Several receiver tests can be performed on CDMA/TDMA handsets, including adjacent channel desensitization, intermodulated spurious-response attenuation and protection against spurious-response interference. All of these are measures of a receiver's ability to perform correctly in the presence of various interfering signals. There also are tests of the mobile-assisted handoff system in TDMA and a number of pilot detection and handoff tests in CDMA. Although these tests are important, the primary concerns in the field are the absolute RF sensitivity and dynamic range as well as the ability to demodulate properly in the presence of operating conditions. This can be simulated by fading and additive white gaussian noise (AWGN).

TDMA Handsets In an IS-54/136 handset, the BER of a received forward-channel signal can be determined two ways. First, the handset can estimate the BER based on cyclic redundancy check and report a range back to a test set via a channel-quality message. However, a more accurate measurement of BER can be obtained by putting the handset in a mode in which the received forward channel signal is decoded, looped back, encoded and re-transmitted to the test set on the reverse channel. The test set then can perform a comparative analysis between the original data sent and the received data.
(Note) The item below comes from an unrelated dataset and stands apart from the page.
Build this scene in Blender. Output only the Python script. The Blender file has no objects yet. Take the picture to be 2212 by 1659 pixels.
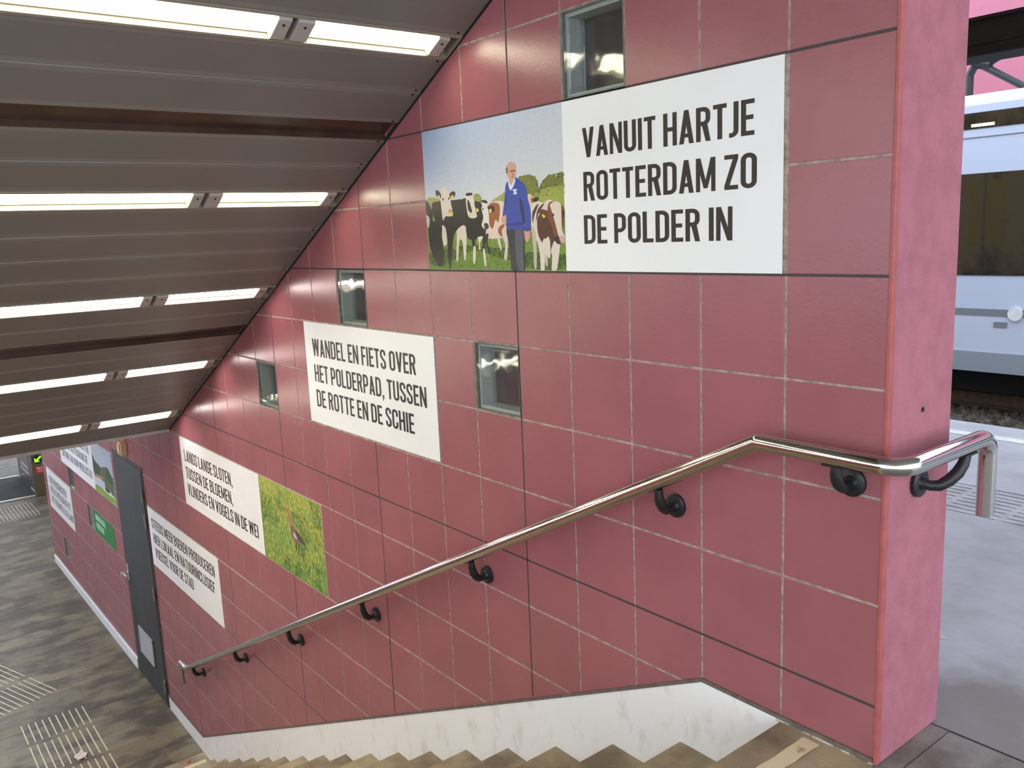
import bpy, bmesh, math, random
from mathutils import Vector, Matrix
from mathutils.geometry import tessellate_polygon
random.seed(7)
S = bpy.context.scene
COL = S.collection

# ------------------------------------------------------------------ camera
cam = bpy.data.cameras.new('camera'); co = bpy.data.objects.new('camera', cam); COL.objects.link(co)
R0 = ((0.62004683, 0.78344174, -0.04196383), (0.10991851, -0.13970422, -0.9840735), (-0.77682678, 0.60555905, -0.17273791))
m = Matrix(((R0[0][0], -R0[1][0], -R0[2][0], 1.41333443),
            (R0[0][1], -R0[1][1], -R0[2][1], -2.07647977),
            (R0[0][2], -R0[1][2], -R0[2][2], 0.1469707), (0, 0, 0, 1)))
co.matrix_world = m
cam.sensor_width = 36; cam.sensor_fit = 'HORIZONTAL'; cam.lens = 1863.614 * 36 / 2212
cam.clip_start = 0.02; cam.clip_end = 200
S.camera = co

# ------------------------------------------------------------------ world: overcast daylight
w = bpy.data.worlds.new('world'); S.world = w; w.use_nodes = True
nt = w.node_tree; bg = nt.nodes['Background']
tc = nt.nodes.new('ShaderNodeTexCoord'); sp = nt.nodes.new('ShaderNodeSeparateXYZ'); rp = nt.nodes.new('ShaderNodeValToRGB')
nt.links.new(tc.outputs['Generated'], sp.inputs[0]); nt.links.new(sp.outputs['Z'], rp.inputs[0])
rp.color_ramp.elements[0].position = 0.0; rp.color_ramp.elements[0].color = (0.88, 0.93, 1.0, 1)
rp.color_ramp.elements[1].position = 1.0; rp.color_ramp.elements[1].color = (0.74, 0.84, 1.0, 1)
nt.links.new(rp.outputs[0], bg.inputs[0]); bg.inputs[1].default_value = 2.9
LAMP_WARM = 13.0
LAMP_PINK = 17.0
vs = S.view_settings
S.display_settings.display_device = 'sRGB'
vs.view_transform = 'Standard'; vs.look = 'None'; vs.gamma = 1; vs.exposure = 0.12; vs.use_curve_mapping = False

# ------------------------------------------------------------------ helpers
def lin(c):
    r = []
    for v in c[:3]:
        v = v / 255.0
        r.append(v / 12.92 if v <= 0.04045 else ((v + 0.055) / 1.055) ** 2.4)
    return tuple(r) + (1.0,)

def mat(name, c, rough=0.5, metal=0.0, spec=0.5, var=0.0, scale=8.0, c2=None, bump=0.0, bscale=40.0, detail=6.0, lo=0.4, hi=0.6, coat=0.0, stretch=None):
    M = bpy.data.materials.new(name); M.use_nodes = True; t = M.node_tree; b = t.nodes['Principled BSDF']
    b.inputs['Base Color'].default_value = lin(c); b.inputs['Roughness'].default_value = rough
    b.inputs['Metallic'].default_value = metal; b.inputs['Specular IOR Level'].default_value = spec
    b.inputs['Coat Weight'].default_value = coat; b.inputs['Coat Roughness'].default_value = 0.1
    g = t.nodes.new('ShaderNodeNewGeometry'); mp = t.nodes.new('ShaderNodeMapping')
    t.links.new(g.outputs['Position'], mp.inputs[0])
    if stretch: mp.inputs['Scale'].default_value = stretch
    if var > 0 or c2:
        n = t.nodes.new('ShaderNodeTexNoise'); n.inputs['Scale'].default_value = scale; n.inputs['Detail'].default_value = detail
        n.inputs['Roughness'].default_value = 0.6
        t.links.new(mp.outputs[0], n.inputs[0])
        r = t.nodes.new('ShaderNodeValToRGB'); t.links.new(n.outputs[0], r.inputs[0])
        a = lin(c); bcol = lin(c2) if c2 else tuple(x * (1 - var) for x in a[:3]) + (1,)
        r.color_ramp.elements[0].position = lo; r.color_ramp.elements[0].color = bcol
        r.color_ramp.elements[1].position = hi; r.color_ramp.elements[1].color = a
        t.links.new(r.outputs[0], b.inputs['Base Color'])
    if bump > 0:
        n2 = t.nodes.new('ShaderNodeTexNoise'); n2.inputs['Scale'].default_value = bscale; n2.inputs['Detail'].default_value = 4
        t.links.new(mp.outputs[0], n2.inputs[0])
        bp = t.nodes.new('ShaderNodeBump'); bp.inputs['Strength'].default_value = bump; bp.inputs['Distance'].default_value = 0.01
        t.links.new(n2.outputs[0], bp.inputs['Height']); t.links.new(bp.outputs[0], b.inputs['Normal'])
    return M

def emis(name, c, s):
    M = bpy.data.materials.new(name); M.use_nodes = True; t = M.node_tree; b = t.nodes['Principled BSDF']
    b.inputs['Base Color'].default_value = lin(c); b.inputs['Emission Color'].default_value = lin(c); b.inputs['Emission Strength'].default_value = s
    return M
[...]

IS-137, the minimum performance standard for IS-136 handsets, calls for two specific sensitivity tests. The first is the lowest RF level that can be received in which the BER is less than 3%. This is the absolute sensitivity in a static (no fading or signal distortion) operating environment. A test set generates a signal with p/4 DQPSK modulation using a pseudo-random pattern for data. The BER then is measured using one of the above two methods, and the signal's RF level is reduced. The sensitivity then is the RF level at which the BER exceeds 3%.

A second sensitivity measurement involves the same procedure, only this time the signal will be subject to simulated flat Rayleigh fading. IS-137 calls for the sensitivity measurement at a simulated speed of 100km/h (62mph) and 8km/h (5mph).

CDMA Handsets CDMA technology is more complex, particularly when testing CDMA handset receivers.

There are many types of receiver tests for CDMA handsets, most of which are complex and often require expensive test systems. These tests generally need to simulate two base stations and then monitor the handset's ability to receive and react to different signals. Although these tests can be useful in high-level service and manufacturing applications, carriers generally cannot afford such elaborate and costly test equipment in the field. Also, the basic RF sensitivity/dynamic range and demodulation in AWGN tests will give the receiver a good workout, generally assuring proper operation of the receiver.

The CDMA receiver tests use FEC as the basis for determining what constitutes a usable level. The test setup is similar to the IS-54/136 system. A test set will generate a forward-channel signal using a pseudo-random data pattern. The handset is put into a loopback service mode, which will allow the test set to count the number of frames transmitted and the number of good frames at the base station. The test set must measure until it has 95% confidence in the measurement (in which the FER cannot exceed 0.005), using defined setup parameters for the signal at both the lower channel power and the high-er channel power.

Demodulation within AWGN is similar, except that a noise source (usually internal to a test set) is used to create a simulated operating environment. The test involves measuring all of the data rates and varying levels of AWGN Eb/Nt. Minimum standards vary for both rate set 1 (9,600kb/s vocoder) and 2 (14,400kb/s vocoder) and depend on which data rate is being tested and how much noise is added. FERs range from 0.003 at full rate and an AWGN Eb/Nt of 4.7 to 0.05 at full rate and an AWGN Eb/Nt of 3.6.

Although many tests can indicate proper operation of the receiver block in a digital handset, the most basic and necessary tests are RF sensitivity and dynamic range as well as tests that involve reception under simulated operating conditions such as fading and AWGN. These basic field tests give carriers the confidence that their customers' handsets can receive properly even in the most demanding environments.